Start of Given information

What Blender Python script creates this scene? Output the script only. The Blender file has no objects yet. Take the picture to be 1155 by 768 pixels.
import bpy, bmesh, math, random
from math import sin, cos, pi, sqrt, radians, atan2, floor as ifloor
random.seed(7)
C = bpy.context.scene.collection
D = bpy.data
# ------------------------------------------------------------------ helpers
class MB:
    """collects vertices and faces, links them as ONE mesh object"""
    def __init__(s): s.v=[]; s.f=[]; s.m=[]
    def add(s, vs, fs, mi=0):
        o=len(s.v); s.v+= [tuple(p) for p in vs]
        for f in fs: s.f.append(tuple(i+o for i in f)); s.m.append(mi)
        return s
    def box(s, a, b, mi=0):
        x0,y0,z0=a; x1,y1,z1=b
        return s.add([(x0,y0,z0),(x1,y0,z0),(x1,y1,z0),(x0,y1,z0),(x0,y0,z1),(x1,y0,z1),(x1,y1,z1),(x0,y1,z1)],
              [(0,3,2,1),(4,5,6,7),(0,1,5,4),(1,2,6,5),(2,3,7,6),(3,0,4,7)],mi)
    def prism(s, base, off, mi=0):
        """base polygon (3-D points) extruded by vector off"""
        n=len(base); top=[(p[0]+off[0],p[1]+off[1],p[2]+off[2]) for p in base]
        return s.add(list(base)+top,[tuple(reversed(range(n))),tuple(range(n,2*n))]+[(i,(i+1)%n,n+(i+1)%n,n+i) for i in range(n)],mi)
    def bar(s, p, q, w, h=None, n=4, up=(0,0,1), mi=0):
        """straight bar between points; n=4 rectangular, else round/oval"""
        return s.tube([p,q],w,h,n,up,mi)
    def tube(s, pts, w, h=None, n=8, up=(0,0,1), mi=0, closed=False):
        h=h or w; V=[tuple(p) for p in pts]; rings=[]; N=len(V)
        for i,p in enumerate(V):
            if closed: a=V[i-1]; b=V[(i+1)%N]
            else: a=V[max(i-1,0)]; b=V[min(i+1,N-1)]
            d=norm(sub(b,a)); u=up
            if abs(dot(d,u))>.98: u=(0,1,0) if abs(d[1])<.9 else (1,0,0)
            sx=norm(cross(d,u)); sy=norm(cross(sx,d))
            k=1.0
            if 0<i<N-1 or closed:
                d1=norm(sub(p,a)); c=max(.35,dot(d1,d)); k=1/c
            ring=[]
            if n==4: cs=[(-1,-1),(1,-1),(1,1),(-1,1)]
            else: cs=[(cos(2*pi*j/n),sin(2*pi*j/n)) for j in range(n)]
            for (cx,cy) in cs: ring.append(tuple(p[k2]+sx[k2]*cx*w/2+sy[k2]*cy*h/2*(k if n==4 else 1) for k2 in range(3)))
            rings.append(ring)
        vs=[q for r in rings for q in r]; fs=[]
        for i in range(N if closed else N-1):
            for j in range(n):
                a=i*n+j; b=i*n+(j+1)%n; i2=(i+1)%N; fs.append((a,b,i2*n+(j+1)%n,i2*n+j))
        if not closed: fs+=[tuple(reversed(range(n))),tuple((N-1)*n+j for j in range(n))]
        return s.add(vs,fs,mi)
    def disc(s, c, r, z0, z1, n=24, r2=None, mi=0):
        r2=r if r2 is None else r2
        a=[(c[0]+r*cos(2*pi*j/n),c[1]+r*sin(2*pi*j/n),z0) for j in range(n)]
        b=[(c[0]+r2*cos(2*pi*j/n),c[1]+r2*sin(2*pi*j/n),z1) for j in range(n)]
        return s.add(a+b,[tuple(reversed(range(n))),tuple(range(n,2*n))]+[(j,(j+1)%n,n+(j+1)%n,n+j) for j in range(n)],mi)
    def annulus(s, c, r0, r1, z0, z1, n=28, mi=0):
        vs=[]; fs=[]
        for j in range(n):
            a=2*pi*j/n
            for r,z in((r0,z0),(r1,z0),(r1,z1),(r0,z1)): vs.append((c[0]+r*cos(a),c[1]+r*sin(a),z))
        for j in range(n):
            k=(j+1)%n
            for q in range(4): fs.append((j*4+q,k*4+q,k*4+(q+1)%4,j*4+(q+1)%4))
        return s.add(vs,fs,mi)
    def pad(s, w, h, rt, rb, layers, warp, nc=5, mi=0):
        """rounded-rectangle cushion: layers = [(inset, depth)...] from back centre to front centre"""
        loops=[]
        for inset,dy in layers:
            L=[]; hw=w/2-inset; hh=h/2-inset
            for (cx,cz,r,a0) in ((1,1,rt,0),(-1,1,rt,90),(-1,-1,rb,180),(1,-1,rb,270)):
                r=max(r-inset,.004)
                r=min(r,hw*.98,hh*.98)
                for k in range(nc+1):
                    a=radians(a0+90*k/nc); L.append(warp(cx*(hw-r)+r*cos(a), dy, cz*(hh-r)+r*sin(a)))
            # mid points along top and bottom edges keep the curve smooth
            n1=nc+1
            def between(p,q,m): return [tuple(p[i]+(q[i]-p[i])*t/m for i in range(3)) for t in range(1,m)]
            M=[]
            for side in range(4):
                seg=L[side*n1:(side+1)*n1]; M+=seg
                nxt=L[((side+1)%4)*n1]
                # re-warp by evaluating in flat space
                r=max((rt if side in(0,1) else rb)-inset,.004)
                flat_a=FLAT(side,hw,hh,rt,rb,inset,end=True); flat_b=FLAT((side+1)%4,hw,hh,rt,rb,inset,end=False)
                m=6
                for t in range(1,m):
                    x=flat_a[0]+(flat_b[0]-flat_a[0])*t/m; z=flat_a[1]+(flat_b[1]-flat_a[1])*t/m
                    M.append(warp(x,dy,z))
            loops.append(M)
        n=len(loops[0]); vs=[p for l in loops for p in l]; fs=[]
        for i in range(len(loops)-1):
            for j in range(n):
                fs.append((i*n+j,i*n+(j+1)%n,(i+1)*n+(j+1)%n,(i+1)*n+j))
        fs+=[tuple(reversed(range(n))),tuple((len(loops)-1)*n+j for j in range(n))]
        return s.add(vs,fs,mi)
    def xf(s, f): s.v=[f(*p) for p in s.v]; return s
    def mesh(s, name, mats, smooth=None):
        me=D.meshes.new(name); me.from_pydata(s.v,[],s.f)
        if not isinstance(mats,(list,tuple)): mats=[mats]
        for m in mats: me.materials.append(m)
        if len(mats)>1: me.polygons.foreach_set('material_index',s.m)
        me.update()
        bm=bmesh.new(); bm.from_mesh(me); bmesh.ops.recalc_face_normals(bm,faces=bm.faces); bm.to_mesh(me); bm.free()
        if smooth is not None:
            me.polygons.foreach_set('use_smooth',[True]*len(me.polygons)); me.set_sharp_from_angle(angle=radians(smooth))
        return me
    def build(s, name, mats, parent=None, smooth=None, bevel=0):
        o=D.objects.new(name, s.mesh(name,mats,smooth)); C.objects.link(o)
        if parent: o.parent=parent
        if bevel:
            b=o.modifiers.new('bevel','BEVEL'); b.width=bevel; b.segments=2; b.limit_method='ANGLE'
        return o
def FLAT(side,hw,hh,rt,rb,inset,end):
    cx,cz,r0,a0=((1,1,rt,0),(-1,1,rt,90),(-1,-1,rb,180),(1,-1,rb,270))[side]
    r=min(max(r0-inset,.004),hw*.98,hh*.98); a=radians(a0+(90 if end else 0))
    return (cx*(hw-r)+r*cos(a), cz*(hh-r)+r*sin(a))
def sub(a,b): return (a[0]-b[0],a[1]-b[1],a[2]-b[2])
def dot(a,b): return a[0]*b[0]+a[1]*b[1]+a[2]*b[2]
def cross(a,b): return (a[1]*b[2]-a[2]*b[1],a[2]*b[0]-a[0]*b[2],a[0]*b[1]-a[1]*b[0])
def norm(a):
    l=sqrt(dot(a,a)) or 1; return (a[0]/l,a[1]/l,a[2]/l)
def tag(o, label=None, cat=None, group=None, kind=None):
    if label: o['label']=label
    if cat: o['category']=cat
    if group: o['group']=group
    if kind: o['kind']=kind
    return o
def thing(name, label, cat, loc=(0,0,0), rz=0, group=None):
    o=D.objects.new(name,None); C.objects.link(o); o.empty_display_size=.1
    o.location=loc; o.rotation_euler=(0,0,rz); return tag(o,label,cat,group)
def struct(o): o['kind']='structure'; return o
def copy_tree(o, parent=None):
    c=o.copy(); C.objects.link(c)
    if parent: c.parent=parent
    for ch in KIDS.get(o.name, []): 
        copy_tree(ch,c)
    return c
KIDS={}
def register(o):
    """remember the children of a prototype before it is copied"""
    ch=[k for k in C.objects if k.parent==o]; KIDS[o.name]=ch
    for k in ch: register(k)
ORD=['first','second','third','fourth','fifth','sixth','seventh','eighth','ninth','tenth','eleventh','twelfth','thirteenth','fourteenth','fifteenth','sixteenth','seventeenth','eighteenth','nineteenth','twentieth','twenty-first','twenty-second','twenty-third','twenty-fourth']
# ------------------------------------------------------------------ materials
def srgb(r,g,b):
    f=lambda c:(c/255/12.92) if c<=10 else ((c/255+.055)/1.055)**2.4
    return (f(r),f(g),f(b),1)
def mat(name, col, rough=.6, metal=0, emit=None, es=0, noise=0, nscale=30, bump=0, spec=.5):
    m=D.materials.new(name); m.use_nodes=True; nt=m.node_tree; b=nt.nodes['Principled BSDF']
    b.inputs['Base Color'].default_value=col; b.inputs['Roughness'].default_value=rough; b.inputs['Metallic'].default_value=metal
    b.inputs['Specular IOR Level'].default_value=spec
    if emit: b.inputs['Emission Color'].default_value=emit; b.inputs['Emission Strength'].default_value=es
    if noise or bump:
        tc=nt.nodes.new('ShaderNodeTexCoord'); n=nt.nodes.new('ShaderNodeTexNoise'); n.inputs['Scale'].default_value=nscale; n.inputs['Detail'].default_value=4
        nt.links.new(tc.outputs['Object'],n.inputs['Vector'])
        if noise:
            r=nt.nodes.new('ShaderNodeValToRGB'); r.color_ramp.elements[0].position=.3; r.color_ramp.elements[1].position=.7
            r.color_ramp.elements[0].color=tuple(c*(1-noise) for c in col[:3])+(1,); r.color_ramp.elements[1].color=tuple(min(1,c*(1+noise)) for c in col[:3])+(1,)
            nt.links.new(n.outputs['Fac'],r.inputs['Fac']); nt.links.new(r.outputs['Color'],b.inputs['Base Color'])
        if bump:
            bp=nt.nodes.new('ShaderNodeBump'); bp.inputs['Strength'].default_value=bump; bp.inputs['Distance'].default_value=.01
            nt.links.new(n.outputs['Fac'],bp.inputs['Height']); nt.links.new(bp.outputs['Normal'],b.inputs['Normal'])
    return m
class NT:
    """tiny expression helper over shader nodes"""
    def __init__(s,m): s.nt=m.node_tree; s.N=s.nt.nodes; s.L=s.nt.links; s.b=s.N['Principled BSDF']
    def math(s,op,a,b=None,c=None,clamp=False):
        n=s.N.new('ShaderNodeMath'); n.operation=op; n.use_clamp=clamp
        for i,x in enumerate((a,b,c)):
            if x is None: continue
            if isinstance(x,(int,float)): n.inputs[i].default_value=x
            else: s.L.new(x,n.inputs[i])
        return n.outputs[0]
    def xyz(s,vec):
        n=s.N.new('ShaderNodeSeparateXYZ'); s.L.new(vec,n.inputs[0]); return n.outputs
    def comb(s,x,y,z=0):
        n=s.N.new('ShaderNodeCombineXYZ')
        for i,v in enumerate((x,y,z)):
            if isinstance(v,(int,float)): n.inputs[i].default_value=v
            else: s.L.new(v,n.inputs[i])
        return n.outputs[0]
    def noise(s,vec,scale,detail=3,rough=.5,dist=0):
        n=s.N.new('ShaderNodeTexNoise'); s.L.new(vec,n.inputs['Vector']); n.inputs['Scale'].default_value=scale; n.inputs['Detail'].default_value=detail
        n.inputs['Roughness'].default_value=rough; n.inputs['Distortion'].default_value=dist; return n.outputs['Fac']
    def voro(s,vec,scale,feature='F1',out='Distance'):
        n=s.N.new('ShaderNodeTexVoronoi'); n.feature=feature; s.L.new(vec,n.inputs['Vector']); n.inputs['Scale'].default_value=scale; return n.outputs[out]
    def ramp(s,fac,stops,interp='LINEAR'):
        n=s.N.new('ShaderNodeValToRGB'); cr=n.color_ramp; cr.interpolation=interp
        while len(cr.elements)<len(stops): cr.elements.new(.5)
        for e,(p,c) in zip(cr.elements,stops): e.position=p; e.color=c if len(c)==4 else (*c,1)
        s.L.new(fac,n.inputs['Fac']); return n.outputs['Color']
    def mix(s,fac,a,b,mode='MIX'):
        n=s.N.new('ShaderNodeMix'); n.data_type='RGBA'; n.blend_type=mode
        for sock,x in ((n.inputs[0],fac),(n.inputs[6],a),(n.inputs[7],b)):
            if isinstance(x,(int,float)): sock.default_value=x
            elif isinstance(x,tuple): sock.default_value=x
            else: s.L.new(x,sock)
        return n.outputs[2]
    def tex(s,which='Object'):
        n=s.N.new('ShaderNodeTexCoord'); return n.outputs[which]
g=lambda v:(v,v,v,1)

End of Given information

**Goal:**
Read the data above and count the lines that include "scene". Answer only with the count.

**Response to this task:**
2